__Provided material__:
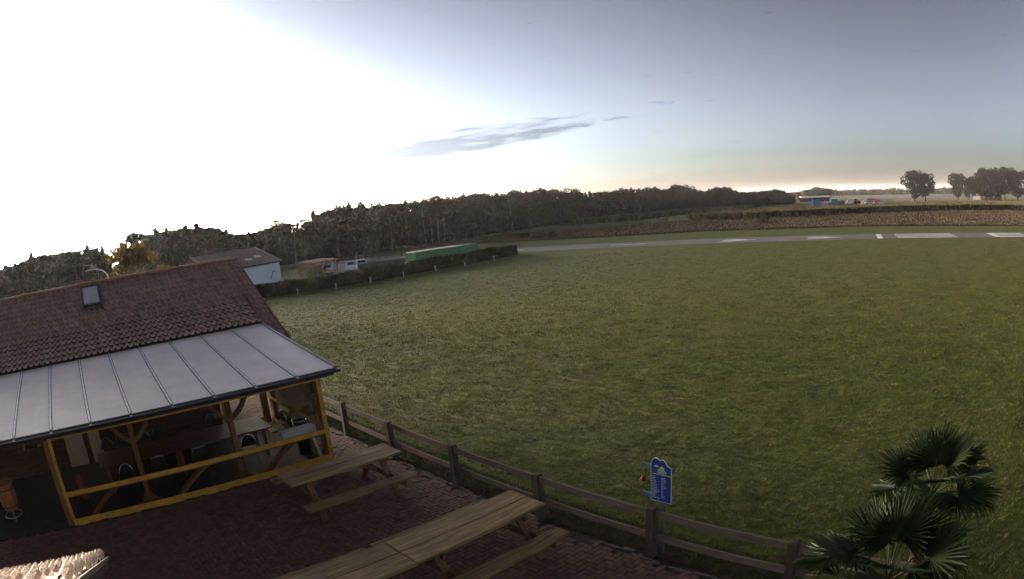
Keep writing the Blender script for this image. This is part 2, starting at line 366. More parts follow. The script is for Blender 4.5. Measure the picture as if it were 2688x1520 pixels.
# ------------------------------------------------------------------ post-and-rail fence
M_post = wood('fence_post_wood', (.060,.042,.034), 'z'); M_rail = wood('fence_rail_wood', (.135,.100,.072), 'y')
fence = thing('post_and_rail_fence', 'brown timber post and rail fence along the patio edge', 'fence', (7.94, -3.28, 0))
FY = [1.36+2.34*k for k in range(3, -7, -1)]
postm = MB(); postm.bbox(-.065, .065, -.065, .065, -.05, .90, .012); PM = postm.mesh('post', M_post)
for y in FY: ob('post', PM, fence, (random.gauss(0,.008), y+3.28, terr(7.94, y)), (random.gauss(0,.008), random.gauss(0,.012), random.gauss(0,.04)))
for a, b in zip(FY[:-1], FY[1:]):
    for z0, z1 in ((.755, .865), (.36, .465)):
        sag = random.uniform(.0, .012); g = MB(); nseg = 4; ys_ = np.linspace(a-.055, b+.055, nseg+1)
        for k in range(nseg):
            d0 = sag*math.sin(math.pi*k/nseg); d1 = sag*math.sin(math.pi*(k+1)/nseg); xa, xb = .035, .075
            q = [(xa, ys_[k], z0-d0), (xb, ys_[k], z0-d0), (xb, ys_[k], z1-d0), (xa, ys_[k], z1-d0), (xa, ys_[k+1], z0-d1), (xb, ys_[k+1], z0-d1), (xb, ys_[k+1], z1-d1), (xa, ys_[k+1], z1-d1)]
            q = [(x-.055, yy+3.28, z+terr(7.94, yy)) for x, yy, z in q]
            fs = [(0,4,5,1),(1,5,6,2),(2,6,7,3),(3,7,4,0)] + ([(0,1,2,3)] if k == 0 else []) + ([(7,6,5,4)] if k == nseg-1 else [])
            g.add(q, fs)
        g.build('rail', M_rail, fence)

# ------------------------------------------------------------------ picnic tables
M_top = wood('picnic_top_wood', (.215,.132,.052), 'x', var=.6, objrand=.15, bump=.5); M_leg = wood('picnic_leg_wood', (.135,.070,.036), 'z')
def picnic(label, s0, s1, d0, d1):
    L, cy = s1-s0, (d0+d1)/2; wd_ = d1-d0
    t = thing('picnic_table', label, 'picnic table', ((s0+s1)/2, cy, PZ), 0, 'timber picnic tables on the patio')
    hw = wd_/2
    for k in (-1, 1):
        y0, y1 = (.006, hw) if k > 0 else (-hw, -.006)
        MB().bbox(-L/2, L/2+random.uniform(-.03,.03), y0, y1, .705, .75, .008).build('top_plank', M_top, t)
        MB().bbox(-L/2+.02, L/2-.08, k*.85-.15, k*.85+.15, .41, .455, .008).build('bench_plank', M_top, t)
    for sx in (-1, 1):
        x = sx*(L/2-.42)
        for k in (-1, 1):
            MB().bar((x, k*.70, 0.0), (x, k*.20, .70), .045, .125, (1,0,0)).build('leg', M_leg, t)
        MB().box(x+.0225, x+.0675, -.98, .98, .29, .41).build('bench_bearer', M_leg, t)
        MB().box(x+.0225, x+.0675, -hw+.03, hw-.03, .585, .705).build('top_bearer', M_leg, t)
        MB().bar((x-sx*.02, 0, .37), (x-sx*.52, 0, .70), .09, .045, (0,1,0)).build('brace', M_leg, t)
    return t
picnic('weathered picnic table beside the yellow framed terrace curtain', 4.76, 7.25, -2.56, -1.84)
picnic('large picnic table in front whose end reaches the fence', 4.985, 7.37, -6.39, -5.57)
picnic('picnic table cut off by the lower picture edge, butted against a longer one', 2.50, 4.962, -6.41, -5.59)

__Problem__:
Without the pictures, print the whole listing exactly as given.

__Result for this task__:
Keep writing the Blender script for this image. This is part 2, starting at line 366. More parts follow. The script is for Blender 4.5. Measure the picture as if it were 2688x1520 pixels.
# ------------------------------------------------------------------ post-and-rail fence
M_post = wood('fence_post_wood', (.060,.042,.034), 'z'); M_rail = wood('fence_rail_wood', (.135,.100,.072), 'y')
fence = thing('post_and_rail_fence', 'brown timber post and rail fence along the patio edge', 'fence', (7.94, -3.28, 0))
FY = [1.36+2.34*k for k in range(3, -7, -1)]
postm = MB(); postm.bbox(-.065, .065, -.065, .065, -.05, .90, .012); PM = postm.mesh('post', M_post)
for y in FY: ob('post', PM, fence, (random.gauss(0,.008), y+3.28, terr(7.94, y)), (random.gauss(0,.008), random.gauss(0,.012), random.gauss(0,.04)))
for a, b in zip(FY[:-1], FY[1:]):
    for z0, z1 in ((.755, .865), (.36, .465)):
        sag = random.uniform(.0, .012); g = MB(); nseg = 4; ys_ = np.linspace(a-.055, b+.055, nseg+1)
        for k in range(nseg):
            d0 = sag*math.sin(math.pi*k/nseg); d1 = sag*math.sin(math.pi*(k+1)/nseg); xa, xb = .035, .075
            q = [(xa, ys_[k], z0-d0), (xb, ys_[k], z0-d0), (xb, ys_[k], z1-d0), (xa, ys_[k], z1-d0), (xa, ys_[k+1], z0-d1), (xb, ys_[k+1], z0-d1), (xb, ys_[k+1], z1-d1), (xa, ys_[k+1], z1-d1)]
            q = [(x-.055, yy+3.28, z+terr(7.94, yy)) for x, yy, z in q]
            fs = [(0,4,5,1),(1,5,6,2),(2,6,7,3),(3,7,4,0)] + ([(0,1,2,3)] if k == 0 else []) + ([(7,6,5,4)] if k == nseg-1 else [])
            g.add(q, fs)
        g.build('rail', M_rail, fence)

# ------------------------------------------------------------------ picnic tables
M_top = wood('picnic_top_wood', (.215,.132,.052), 'x', var=.6, objrand=.15, bump=.5); M_leg = wood('picnic_leg_wood', (.135,.070,.036), 'z')
def picnic(label, s0, s1, d0, d1):
    L, cy = s1-s0, (d0+d1)/2; wd_ = d1-d0
    t = thing('picnic_table', label, 'picnic table', ((s0+s1)/2, cy, PZ), 0, 'timber picnic tables on the patio')
    hw = wd_/2
    for k in (-1, 1):
        y0, y1 = (.006, hw) if k > 0 else (-hw, -.006)
        MB().bbox(-L/2, L/2+random.uniform(-.03,.03), y0, y1, .705, .75, .008).build('top_plank', M_top, t)
        MB().bbox(-L/2+.02, L/2-.08, k*.85-.15, k*.85+.15, .41, .455, .008).build('bench_plank', M_top, t)
    for sx in (-1, 1):
        x = sx*(L/2-.42)
        for k in (-1, 1):
            MB().bar((x, k*.70, 0.0), (x, k*.20, .70), .045, .125, (1,0,0)).build('leg', M_leg, t)
        MB().box(x+.0225, x+.0675, -.98, .98, .29, .41).build('bench_bearer', M_leg, t)
        MB().box(x+.0225, x+.0675, -hw+.03, hw-.03, .585, .705).build('top_bearer', M_leg, t)
        MB().bar((x-sx*.02, 0, .37), (x-sx*.52, 0, .70), .09, .045, (0,1,0)).build('brace', M_leg, t)
    return t
picnic('weathered picnic table beside the yellow framed terrace curtain', 4.76, 7.25, -2.56, -1.84)
picnic('large picnic table in front whose end reaches the fence', 4.985, 7.37, -6.39, -5.57)
picnic('picnic table cut off by the lower picture edge, butted against a longer one', 2.50, 4.962, -6.41, -5.59)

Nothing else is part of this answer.